Saturday, September 12, 2009

Live-blogging the siege of Quebec+250 #72

Wednesday, September 12, 1759. The French in Quebec are in dire need of supplies, and the supply corps urges an effort to smuggle some boatloads downriver past the British ships. Quite inadvertently, they will give cover to the British boats following the same route downriver from their stations around Cap-Rouge and Pointe-aux-Trembles.
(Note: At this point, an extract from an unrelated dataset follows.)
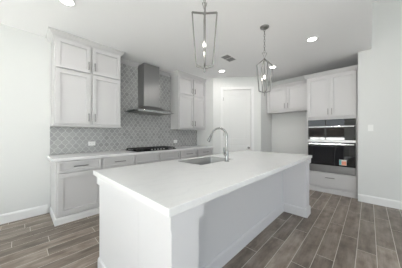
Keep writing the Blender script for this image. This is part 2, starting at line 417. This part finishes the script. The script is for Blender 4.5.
MB().prism([(-.30+.6*i/12, -.462-.012*math.sin(PI*i/12)) for i in range(13)] + [(.30, -.455), (-.30, -.455)], 1.702, 1.732).build('control_strip', M_chrome, hood)
MB().box(-.34, -.01, -.40, -.06, 1.692, 1.70).build('grease_filter', M_nickel2, hood); MB().box(.01, .34, -.40, -.06, 1.692, 1.70).build('grease_filter', M_nickel2, hood)
for sx_ in (-.06, -.03, 0, .03, .06): MB().cyl((sx_, -.474, 1.717), .007, -.004, 'y', 12).build('button', M_dark, hood)

# ------------------------------------------------------------------ cooktop
ck = thing('gas_cooktop', 'black five burner gas cooktop with iron grates set in the worktop', 'cooktop', (1.955, 3.35, .914))
MB().box(-.457, .457, -.255, .245, .0005, .014).build('cooktop_plate', M_black, ck, .004)
def grate(x0, x1):
    mb = MB(); z0, z1 = .034, .050; y0, y1 = -.215, .225; w = .010
    for x in (x0+.006, (x0+x1)/2, x1-.006): mb.box(x-w/2, x+w/2, y0, y1, z0, z1)
    for y in (y0+.006, -.11, .005, .12, y1-.006): mb.box(x0, x1, y-w/2, y+w/2, z0, z1)
    for x in (x0+.012, x1-.012):
        for y in (y0+.012, y1-.012): mb.box(x-.008, x+.008, y-.008, y+.008, .014, z0)
    return mb
for a, b in ((-.445, -.155), (-.148, .148), (.155, .445)): grate(a, b).build('grate', M_iron, ck, .002)
for bx, by, br in ((-.30, .12, .045), (-.30, -.11, .035), (0, .04, .06), (.30, .12, .045), (.30, -.11, .035)):
    MB().lathe((bx, by, .014), [(br*1.2, 0), (br*1.2, .006), (br, .007), (br, .016), (br*.9, .018)]).build('burner', M_iron, ck)
for i in range(5):
    MB().cyl((-.14+.07*i, -.235, .014), .017, .024, 'z', 16, .014).build('knob', M_nickel2, ck)

# ------------------------------------------------------------------ oven wall (local x -> world -y, local y -> world +x)
tw = thing('oven_cabinet', 'tall light grey cabinet holding the wall oven at the right', 'cabinet', (4.53, 1.022, 0), -PI/2)
w = .868; D = .62
mb = MB().box(0, .018, 0, D, 0, 2.50).box(w-.018, w, 0, D, 0, 2.50).box(.018, w-.018, .55, D, 0, 2.5)
mb.box(.018, w-.018, 0, .55, 1.56, 2.50).box(.018, w-.018, 0, .55, 0, .435)
mb.box(.018, .03, 0, .02, .435, 1.56).box(w-.03, w-.018, 0, .02, .435, 1.56)
mb.build('cabinet_box', M_cab, tw, .0015)
MB().sweep([(0, .24), (0, 0), (w, 0)], cab_crown, 2.49).build('crown_molding', M_cab, tw)
MB().sweep([(0, 0), (w-.018, 0)], basep).build('base_trim', M_cab, tw)
c = w/2
for a, b, s in ((.022, c-.002, 1), (c+.002, w-.022, -1)):
    d = shaker(a, b, 1.615, 2.475, .055).build('door', M_cab, tw, .0015); pull(d, b-.03 if s == 1 else a+.03, 1.72)
d = slab(.022, w-.022, .135, .42).build('drawer', M_cab, tw, .0015); pull(d, c, .33, False, .16)

ov = thing('wall_oven', 'stainless steel and black glass microwave and oven combination in the tall cabinet', 'oven', (4.53, 1.022, 0), -PI/2)
a, b = .032, w-.032
MB().box(a, b, 0.001, .50, .437, 1.555).build('oven_housing', M_steel, ov)
MB().box(a, b, -.018, 0, 1.420, 1.553).build('control_panel', M_oven, ov, .002)
md = MB().box(a, b, -.028, 0, 1.125, 1.415).build('microwave_door', M_oven, ov, .003)
def ohandle(z, parent, h=.022):
    mb = MB().box(a+.02, b-.02, -.080, -.062, z-h/2, z+h/2)
    for x in (a+.06, b-.06): mb.box(x-.012, x+.012, -.064, -.026, z-h/2+.003, z+h/2-.003)
    return mb.build('door_handle', M_chrome, parent, .004)
ohandle(1.400, md)
MB().box(a, b, -.022, 0, 1.080, 1.120).build('middle_band', M_steel, ov, .002)
od = MB().box(a, b, -.030, 0, .590, 1.075).build('oven_door', M_oven, ov, .003)
ohandle(1.040, od, .026)
MB().box(a+.10, b-.10, -.0315, -.030, .66, .97).build('oven_window', mat('window_black', (.012, .012, .014), .03), od)
MB().box(a, b, -.026, 0, .440, .585).build('lower_band', M_steel, ov, .003)
MB().box(a+.02, b-.02, -.020, -.001, .438, .4398).build('vent_slot', M_dark, ov)
sk = MB().box(.585, .70, -.0325, -.0316, .62, .73).build('energy_sticker', M_paper, od, label='orange and teal printed sticker')
MB().box(.625, .695, -.0330, -.0326, .625, .70).build('orange_print', M_orange, sk)
MB().box(.587, .622, -.0330, -.0326, .625, .725).build('teal_print', M_teal, sk)

fr = thing('fridge_cabinet', 'short light grey two door cabinet above the empty fridge alcove', 'cabinet', (4.845, 2.078, 0), -PI/2)
w = 1.05; c = w/2
MB().box(0, w, 0, .313, 1.83, 2.50).build('cabinet_box', M_cab, fr, .0015)
MB().sweep([(0, 0), (w, 0)], cab_crown, 2.49).build('crown_molding', M_cab, fr)
for p, q, s in ((.02, c-.012, 1), (c+.012, w-.02, -1)):
    d = shaker(p, q, 1.885, 2.475, .055).build('door', M_cab, fr, .0015); pull(d, q-.03 if s == 1 else p+.03, 1.99)
MB().box(0, w, -.02, .01, 1.83, 1.86).build('light_rail', M_cab, fr, .002)

# ------------------------------------------------------------------ island
ix0, ix1, iy0, iy1 = .497, 3.15, .675, 1.765
isl = thing('kitchen_island', 'long white panelled kitchen island base with end posts and seating recess', 'island', (0, 0, 0))
isl.location = (ix0, iy0, 0); Lx = ix1-ix0; Ly = iy1-iy0; R = .33; PT = .185
sX0, sX1, sY0, sY1 = 1.35, 2.01, 1.30, 1.73     # sink cut-out (world)
mb = MB().box(0, .19, R, Ly, 0, .868).box(Lx-.19, Lx, R, Ly, 0, .868).box(.19, Lx-.19, R, R+.10, 0, .868).box(.19, Lx-.19, Ly-.022, Ly, 0, .868).box(.19, Lx-.19, R+.10, Ly-.022, 0, .60)
mb.build('island_body', M_isl, isl)
for nm, x0 in (('end_post', 0), ('end_post', Lx-PT)):
    p = MB().box(x0, x0+PT, 0, R, 0, .8735).build(nm, M_isl, isl, .002)
    MB().sweep([(x0+PT, R-.002), (x0+PT, 0), (x0, 0), (x0, R)][::-1], [(0, 0), (.019, 0), (.019, .072), (0, .072)], .800).build('capital', M_isl, p)
# flat capital band continuing on the near end face
MB().box(-.019, 0, R, Ly, .800, .872).build('end_band', M_isl, isl, .001)
MB().box(Lx, Lx+.019, R, Ly, .800, .872).build('end_band', M_isl, isl, .001)
bb2 = [(0, 0), (.015, 0), (.015, .115), (.009, .128), (0, .133)]
MB().sweep([(Lx, Ly), (Lx, 0), (Lx-PT, 0), (Lx-PT, R), (PT, R), (PT, 0), (0, 0), (0, Ly)][::-1], bb2).build('base_trim', M_isl, isl)
# working side: doors that face the range
n = 5; dw = Lx/n
for i in range(n):
    if i in (1, 3): mbd = shaker(0, dw-.02, .12, .855)
    else: mbd = shaker(0, dw-.02, .12, .70)
    d = mbd.build('door', M_isl, isl, .0015); d.rotation_euler = (0, 0, PI); d.location = (i*dw+dw-.01, Ly, 0)
    pull(d, .04, .6)
    if i not in (1, 3):
        d2 = shaker(0, dw-.02, .715, .855, .03).build('drawer', M_isl, isl, .0015); d2.rotation_euler = (0, 0, PI); d2.location = (i*dw+dw-.01, Ly, 0); pull(d2, dw/2-.01, .785, False)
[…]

Where will the British boats head? Even the brigadiers do not know. In the evening they send Wolfe a note: What is the plan? At 8.30 pm Wolfe replies, “The place is called the Foulon, distant about 2 miles or two and a half from Quebec where you remember an encampment of ten or twelve tents and an abattis below it.” [Abattis: a barricade of sharpened tree trunks and branches]

Tonight’s the night.

Why the change in landing site? Fred Anderson, the author of Crucible of War, the principal recent history of the Seven Years War in North America, thinks Wolfe believed Quebec could not be taken. Anderson argues that Wolfe, resigned to his failure, had altered the brigadiers’ plan in order to get himself killed with the least possible loss to his army. Thereafter the brigadiers could clean up the mess and withdraw:
Wolfe had assumed that he would come ashore with the advance guard, that there would be resistance and … that he would be killed leading his men against the French outpost. If his wish were granted, he would have risked only the advance guard, the survivors of which would be free to re-embark. Monckton, the second in command, would be free to call off an operation of which he clearly disapproved.” (page 354)
In a footnote, Anderson acknowledges “a large measure of speculation in this” but cites contemporary opinions that support his interpretation.